** START Information provided **
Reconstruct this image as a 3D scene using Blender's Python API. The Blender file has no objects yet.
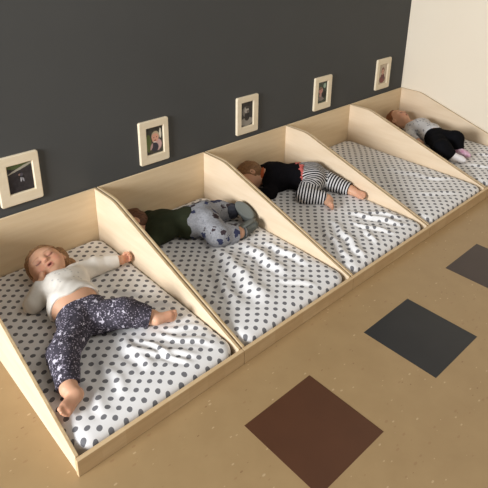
import bpy, math, random
import numpy as np
from mathutils import Matrix, Vector

scene = bpy.context.scene
COL = scene.collection
W, D, HB, HF, CUT = 0.6261, 0.9961, 0.3212, 0.0597, 0.1675   # bed pitch, depth, back height, rail height, flat top length
TH = 0.011
WALL_Y = D + 0.004
WALL_X = 5 * W + 0.004


def srgb(r, g, b):
    def f(c):
        c /= 255.0
        return c / 12.92 if c <= 0.04045 else ((c + 0.055) / 1.055) ** 2.4
    return (f(r), f(g), f(b), 1.0)


# ------------------------------------------------------------------ materials
class NT:
    def __init__(self, name, rough=0.6, spec=0.3):
        self.m = bpy.data.materials.new(name)
        self.m.use_nodes = True
        self.t = self.m.node_tree
        self.b = self.t.nodes['Principled BSDF']
        self.b.inputs['Roughness'].default_value = rough
        self.b.inputs['Specular IOR Level'].default_value = spec

    def n(self, typ, **kw):
        nd = self.t.nodes.new(typ)
        for k, v in kw.items():
            setattr(nd, k, v)
        return nd

    def l(self, a, b):
        self.t.links.new(a, b)

    def co(self, scale=(1, 1, 1), loc=(0, 0, 0), out='Object'):
        c = self.n('ShaderNodeTexCoord')
        mp = self.n('ShaderNodeMapping')
        mp.inputs['Scale'].default_value = scale
        mp.inputs['Location'].default_value = loc
        self.l(c.outputs[out], mp.inputs['Vector'])
        return mp.outputs['Vector']

    def noise(self, vec, scale, detail=3, rough=0.55):
        nd = self.n('ShaderNodeTexNoise')
        nd.inputs['Scale'].default_value = scale
        nd.inputs['Detail'].default_value = detail
        nd.inputs['Roughness'].default_value = rough
        self.l(vec, nd.inputs['Vector'])
        return nd.outputs['Fac']

    def ramp(self, fac, stops, interp='LINEAR'):
        r = self.n('ShaderNodeValToRGB')
        r.color_ramp.interpolation = interp
        e = r.color_ramp.elements
        while len(e) < len(stops):
            e.new(0.5)
        for el, (p, c) in zip(e, stops):
            el.position = p
            el.color = c
        self.l(fac, r.inputs['Fac'])
        return r.outputs['Color']

    def math(self, op, a, b=None, c=None):
        nd = self.n('ShaderNodeMath', operation=op)
        for i, v in enumerate((a, b, c)):
            if v is None:
                continue
            if isinstance(v, (int, float)):
                nd.inputs[i].default_value = v
            else:
                self.l(v, nd.inputs[i])
        return nd.outputs[0]

    def vmath(self, op, a, b=None):
        nd = self.n('ShaderNodeVectorMath', operation=op)
        for i, v in enumerate((a, b)):
            if v is None:
                continue
            if isinstance(v, (tuple, list)):
                nd.inputs[i].default_value = v
            else:
                self.l(v, nd.inputs[i])
        return nd.outputs['Value'] if op in ('LENGTH', 'DISTANCE', 'DOT_PRODUCT') else nd.outputs['Vector']

    def mix(self, fac, a, b):
        nd = self.n('ShaderNodeMix', data_type='RGBA')
        for s, v in ((nd.inputs[0], fac), (nd.inputs[6], a), (nd.inputs[7], b)):
            if isinstance(v, (int, float, tuple)):
                s.default_value = v
            else:
                self.l(v, s)
        return nd.outputs[2]

    def base(self, c):
        if isinstance(c, tuple):
            self.b.inputs['Base Color'].default_value = c
        else:
            self.l(c, self.b.inputs['Base Color'])

    def bump(self, h, strength=0.3, dist=0.002):
        nd = self.n('ShaderNodeBump')
        nd.inputs['Strength'].default_value = strength
        nd.inputs['Distance'].default_value = dist
        self.l(h, nd.inputs['Height'])
        self.l(nd.outputs['Normal'], self.b.inputs['Normal'])


def wood_mat(name, light, dark, scale=(3, 26, 26), rough=0.5):
    k = NT(name, rough, 0.25)
    v = k.co(scale)
    f = k.noise(v, 1.6, 5, 0.6)
    f2 = k.noise(k.co((1.2, 1.2, 1.2)), 3.0, 2)
    c = k.ramp(f, [(0.3, dark), (0.62, light)])
    c = k.mix(k.math('MULTIPLY', f2, 0.35), c, light)
    k.base(c)
    k.bump(f, 0.05, 0.001)
    return k.m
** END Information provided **
• Exercise prompt:
Give again exactly the lines running from the beginning of the material above through the line that contains "from mathutils import Matrix, Vector", and leave out every picture.

• Complete output:
Reconstruct this image as a 3D scene using Blender's Python API. The Blender file has no objects yet.
import bpy, math, random
import numpy as np
from mathutils import Matrix, Vector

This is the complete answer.